The crucial feature is that all traffic from devices connected to the hotspot must pass through a SOCKS proxy. This means that all requests and connections from these devices seem to come from the external end of the SOCKS connection.
Although the internet is full of advice on this there is very little that works. Surprisingly the solution is actually quite simple.
The first step is to create the hotspot. On ubuntu the network-manager takes care of this with a simple modification. The steps are detailed in http://ubuntuhandbook.org/index.php/2014/09/3-ways-create-wifi-hotspot-ubuntu/. Basically create a new infrastructure mode wifi network using the network-manager and then edit a single configuration file (in /etc/NetworkManager/system-connections/) to change the mode to ap.
Once this network is enabled using the network-manager, your devices (including those running Android) will be able to connect the network and receive internet through the ethernet connection on your computer.
Step two is to create a SOCKS tunnel using ssh -D. This can be achieved using a single command on the terminal or by adding an entry in ~/.ssh/config for example:
Host <name>
User <user>
Hostname <host address>
IdentityFile <full path to ssh key file>
DynamicForward <port>
ServerAliveInterval 60With this configuration issuing the command ssh <name> will establish a connection the remote machine while the DynamicForward instruction will create a SOCKS5 tunnel such that any packets sent to port number <port> will be sent through the ssh tunnel. The packets will appear to come from the remote machine itself.
The SOCKS tunnel can be tested using a browser on the computer (not the hotspot yet) by setting it to use a SOCKS proxy. Point the browser at www.icanhazip.com and/or www.whoismyisp.org to check that packets are being sent over the tunnel.
The ssh socks port can interface with a browser (the latter being intelligent about it) but it won't handle raw ip traffic from the hotspot. We need a proxy that can take the traffic and send it via the ssh socks port. Enter redsocks a lightweight socks proxy. Unlike squid or polipo it is NOT a proxy server, that is, it cannot be used directly by a browser. redsocks connects to the socks port upstream and provides an incoming port where all incident traffic is sent out via the socks tunnel. Traffic is redirected to the redsocks incoming port using iptables.
Once redsocks is installed (sudo apt-get install redsocks) modify /etc/redsocks.conf. Focus on the redsocks {} section. Change local_ip to 0.0.0.0 (don't know if this is strictly necessary). local_port specifies the incoming port. I chose 12345.

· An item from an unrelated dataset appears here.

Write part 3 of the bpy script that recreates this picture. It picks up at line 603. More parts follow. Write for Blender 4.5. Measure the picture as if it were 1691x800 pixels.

Set port to the socks port set in the ssh config file and set type to socks5. Then restart redsocks (sudo service redsocks restart).
With redsocks set up we are now at the final stage and ready to redirect traffic from the wifi hotspot to through the socks tunnel. To that end we need the ip address block assigned to the hotspot. Since my hotspot works on the wlan0 interface I simply ran ifconfig wlan0 (or ip addr) to discover the address block which turned out to be 10.42.0.1/24, that is, address 10.42.0.1 and netmask 255.255.255.0.
When the network-manager creates the wifi hotspot (using the technique defined above) it creates a number of iptables rules to take care of the traffic forwarding. Since we need all traffic forwarded to the redsocks incoming port (12345) we simply delete all these rules and provided just one of our own.
sudo iptables -F
sudo iptables -t nat -F
sudo iptables -t nat -A PREROUTING -s 10.42.0.0/24 -p tcp -j REDIRECT --to-ports 12345
Basically we are instructing iptables to take all packets that come from the 10.42.0.0/24 subnet and redirect it to the incoming port of redsocks which sends it over the socks ssh tunnel.
The final step is to enable ip packet forwarding in the kernel using
sudo sysctl -w net.ipv4.ip_forward=1
And we are set. On your hotspot connected device (Android phone for example) navigate to www.icanhazip.com and www.whoismyisp.org to confirm.